Many multi-table adventures feature a way for characters to jump between tables, but they typically move in response to a call for help. Players never ask for help, so nobody moves. The tentacle rule sparked concerns that too many people might temporarily land at a single table, leading to a party size that exceeded league regulations.

Luckily, someone read the part of league guidelines that grants DMs authority to make rulings that make things fun. Dave and Gary did not give D&D to us just to see a game where kraken tentacles can’t hurl unconscious characters from table to table.

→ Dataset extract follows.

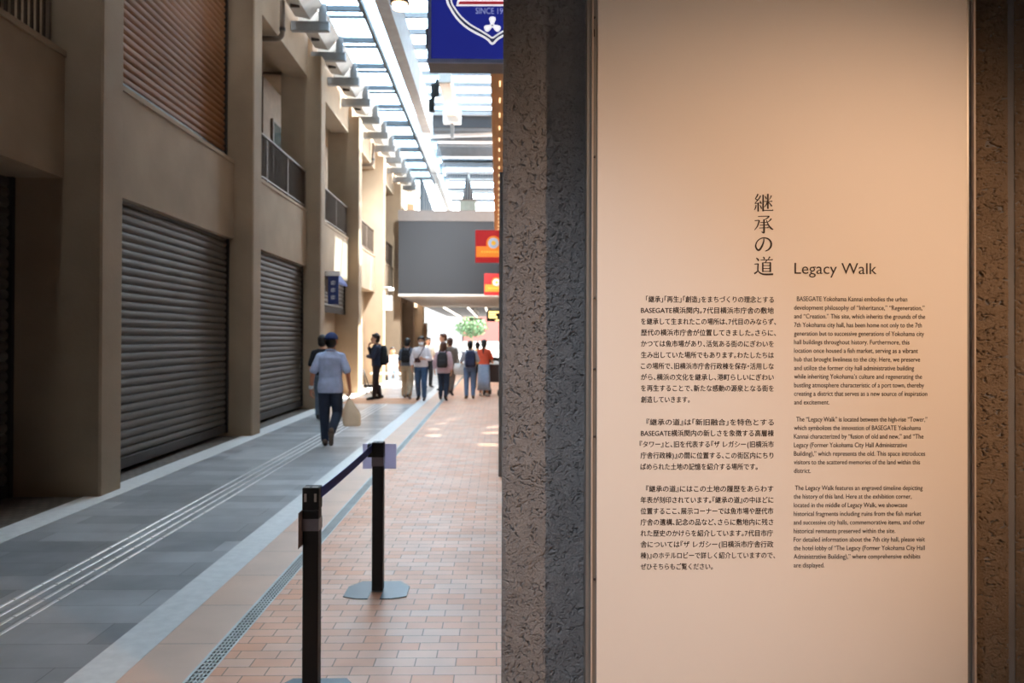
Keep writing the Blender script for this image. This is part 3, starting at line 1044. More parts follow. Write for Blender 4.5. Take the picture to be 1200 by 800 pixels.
EN = [
    [('BASEGATE Yokohama Kannai embodies the urban', 933.7, 1063, 350),
     ('development philosophy of “Inheritance,” “Regeneration,”', 930.5, 1083.3, 360.2),
     ('and “Creation.” This site, which inherits the grounds of the', 930.5, 1084, 370.3),
     ('7th Yokohama city hall, has been home not only to the 7th', 930.5, 1080, 380.4),
     ('generation but to successive generations of Yokohama city', 930.5, 1082.7, 390.5),
     ('hall buildings throughout history. Furthermore, this', 930.5, 1065.6, 400.5),
     ('location once housed a fish market, serving as a vibrant', 930.5, 1075.5, 410.5),
     ('hub that brought liveliness to the city. Here, we preserve', 930.5, 1078, 420.7),
     ('and utilize the former city hall administrative building', 930.5, 1071, 430.8),
     ('while inheriting Yokohama’s culture and regenerating the', 930.5, 1080.3, 440.8),
     ('bustling atmosphere characteristic of a port town, thereby', 930.5, 1082.7, 450.9),
     ('creating a district that serves as a new source of inspiration', 930.5, 1086.5, 460.9),
     ('and excitement.', 930.5, 971.8, 471)],
    [('The “Legacy Walk” is located between the high-rise “Tower,”', 933, 1086.4, 491),
     ('which symbolizes the innovation of BASEGATE Yokohama', 930.3, 1079, 501),
     ('Kannai characterized by “fusion of old and new,” and “The', 930.3, 1082, 511),
     ('Legacy (Former Yokohama City Hall Administrative', 930.3, 1062.8, 521.1),
     ('Building),” which represents the old. This space introduces', 930.3, 1084, 531.2),
     ('visitors to the scattered memories of the land within this', 930.3, 1078, 541.2),
     ('district.', 930.3, 950, 551.3)],
    [('The Legacy Walk features an engraved timeline depicting', 931.5, 1081, 571.4),
     ('the history of this land. Here at the exhibition corner,', 930, 1068, 581.4),
     ('located in the middle of Legacy Walk, we showcase', 930, 1063, 591.5),
     ('historical fragments including ruins from the fish market', 930, 1079.3, 601.6),
     ('and successive city halls, commemorative items, and other', 930, 1083.8, 611.7),
     ('historical remnants preserved within the site.', 930, 1049, 621.8),
     ('For detailed information about the 7th city hall, please visit', 930, 1083.8, 631.8),
     ('the hotel lobby of “The Legacy (Former Yokohama City Hall', 930, 1083.5, 641.8),
     ('Administrative Building),” where comprehensive exhibits', 930, 1078.3, 651.8),
     ('are displayed.', 930, 966, 661.9)]]
org = (pl, YP, z0p)
for blk in JP:
    put_text('japanese_paragraph', [l + (8.2,) for l in blk], YP, tp, org, M['text'], bold=0.30)
for blk in EN:
    put_text('english_paragraph', [l + (7.8,) for l in blk], YP, tp, org, M['text'], bold=0.12)
put_text('english_heading', [('Legacy Walk', 931.0, 1027.3, 314.3, 18.6)], YP, tp, org, M['text'], bold=0.0)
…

6. Another highlight came when I played Invasion from the Planet of Tarrasques run by the adventure’s author, James Introcaso. This stands as my first game with top-level characters. Despite our superhero-like power, James pressed us to our limits and we had a blast. This adventure serves “over-the-top, gonzo action” without becoming silly. I’ve already committed to running it for friends.

7. The play of the convention came during the adventure MOON6-2 Troubled Visions, run by Eric Menge. The adventure pits the party against a fey prince named Uznezzir, who revels in everything repulsive and unclean. Our party found the prince’s captive and unrequited love, an Eladrin woman named Aodh. Uznezzir offered her freedom as the stake in a challenge. He suggested a riddle contest. D&D players know how that goes: The players try to solve a riddle and the adventure moves on a well-trod path.

Instead, a party member played by Jason Pearson challenged Uznezzir to a compliment contest. Is that even a thing? Whoever lavished Aodh with the best compliment would win her freedom or her eternal imprisonment. She swore on her honor to judge fairly. While the party struggled to craft praise, Eric as Uznezzir found quick inspiration.

At last the party finished and we read our work. “Aodh, Your hair shines like the sun yadda yadda yadda.” Surely Uznezzir’s honeyed words would best our platitudes.

Then the fey prince spoke. “Aodh, You are as beautiful as a heap of rotting fresh turned green under a yellow sky of dripping acid that reeks to the highest heaven and brings all the flies.”

We won the contest. In the tradition of fables, Jason had realized the fey prince’s weakness and used it to outsmart him, while Eric had been quick enough to see the twist in the story and play it out. This may rank as the best moment of collaborative storytelling I’ve seen in a D&D game.

8. The authors of D&D’s creature statistics missed an opportunity when they failed to give owls an 18 Wisdom.